--- Start of Material provided ---

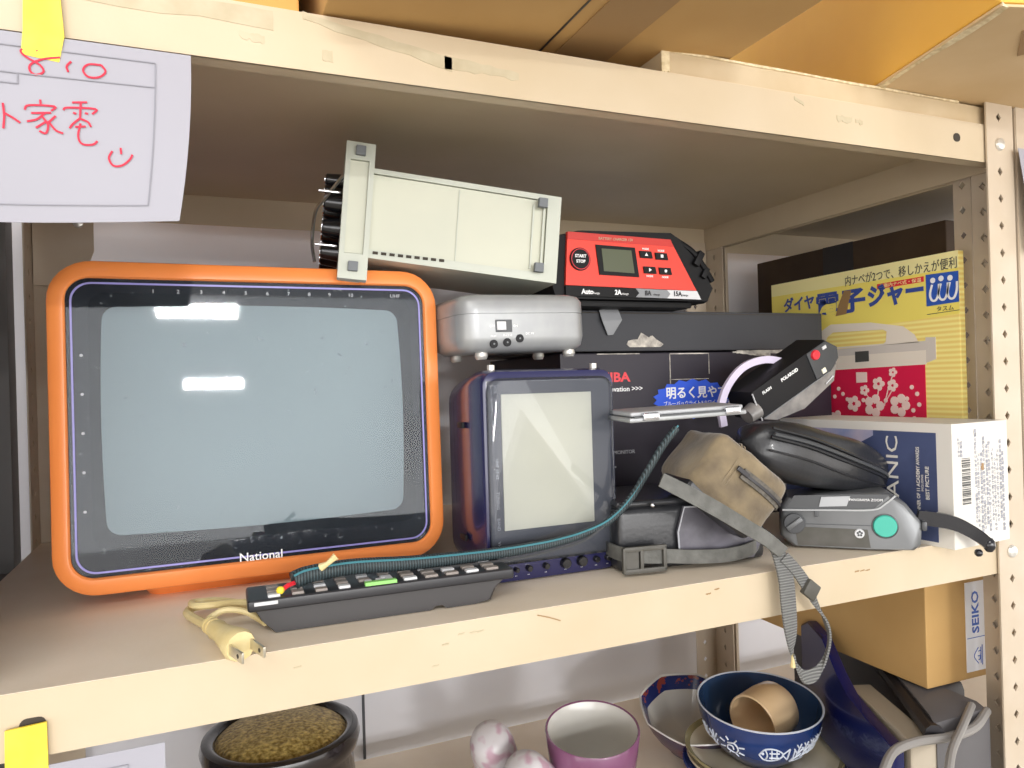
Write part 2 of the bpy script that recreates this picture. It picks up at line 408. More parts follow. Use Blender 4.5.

--- End of Material provided ---
--- Start of Material provided ---

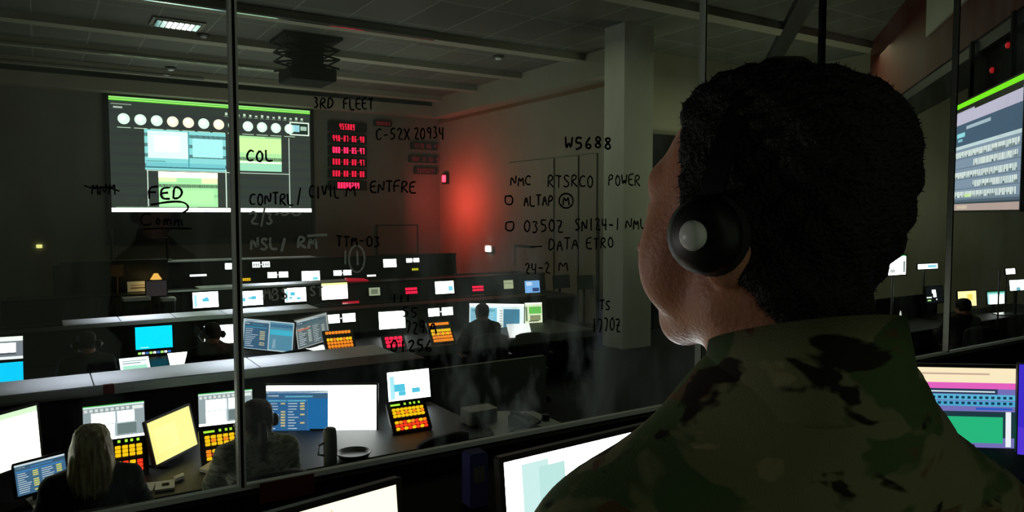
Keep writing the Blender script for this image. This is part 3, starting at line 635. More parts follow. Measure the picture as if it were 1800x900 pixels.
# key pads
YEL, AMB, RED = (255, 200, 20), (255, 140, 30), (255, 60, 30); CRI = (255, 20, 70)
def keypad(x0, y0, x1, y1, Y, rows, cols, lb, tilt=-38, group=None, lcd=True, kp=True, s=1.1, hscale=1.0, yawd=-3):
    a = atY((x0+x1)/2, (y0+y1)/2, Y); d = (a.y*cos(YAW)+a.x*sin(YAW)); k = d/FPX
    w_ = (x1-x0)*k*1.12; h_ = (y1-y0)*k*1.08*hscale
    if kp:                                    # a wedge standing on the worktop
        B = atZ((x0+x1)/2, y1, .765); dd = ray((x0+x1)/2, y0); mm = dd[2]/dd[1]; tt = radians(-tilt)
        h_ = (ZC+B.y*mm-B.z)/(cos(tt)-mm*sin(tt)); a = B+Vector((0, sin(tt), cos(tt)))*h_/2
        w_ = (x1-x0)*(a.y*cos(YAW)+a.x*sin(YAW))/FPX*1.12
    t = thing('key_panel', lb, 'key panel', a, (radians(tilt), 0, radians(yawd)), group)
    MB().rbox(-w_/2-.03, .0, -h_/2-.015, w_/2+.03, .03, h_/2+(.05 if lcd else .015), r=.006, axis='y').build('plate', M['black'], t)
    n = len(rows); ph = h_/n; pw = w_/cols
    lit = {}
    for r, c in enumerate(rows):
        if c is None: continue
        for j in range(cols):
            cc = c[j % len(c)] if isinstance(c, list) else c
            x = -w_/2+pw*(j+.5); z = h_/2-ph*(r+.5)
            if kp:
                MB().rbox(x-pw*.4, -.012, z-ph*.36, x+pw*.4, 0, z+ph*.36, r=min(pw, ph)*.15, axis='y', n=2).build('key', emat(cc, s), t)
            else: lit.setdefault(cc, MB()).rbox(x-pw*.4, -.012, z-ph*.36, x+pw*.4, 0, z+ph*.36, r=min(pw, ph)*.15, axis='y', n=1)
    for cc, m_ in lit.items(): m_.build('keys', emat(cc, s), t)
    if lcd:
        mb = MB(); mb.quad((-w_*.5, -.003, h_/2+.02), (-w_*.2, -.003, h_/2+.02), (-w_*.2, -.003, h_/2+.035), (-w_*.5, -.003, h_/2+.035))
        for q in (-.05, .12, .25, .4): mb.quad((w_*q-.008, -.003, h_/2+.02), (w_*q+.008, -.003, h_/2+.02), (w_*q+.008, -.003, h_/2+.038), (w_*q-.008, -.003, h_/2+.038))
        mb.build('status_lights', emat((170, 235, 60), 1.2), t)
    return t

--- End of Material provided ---

--- Given problem ---
Note how many lines of the material contain the string "More". Then report that number by itself.

--- Exercise answer ---
2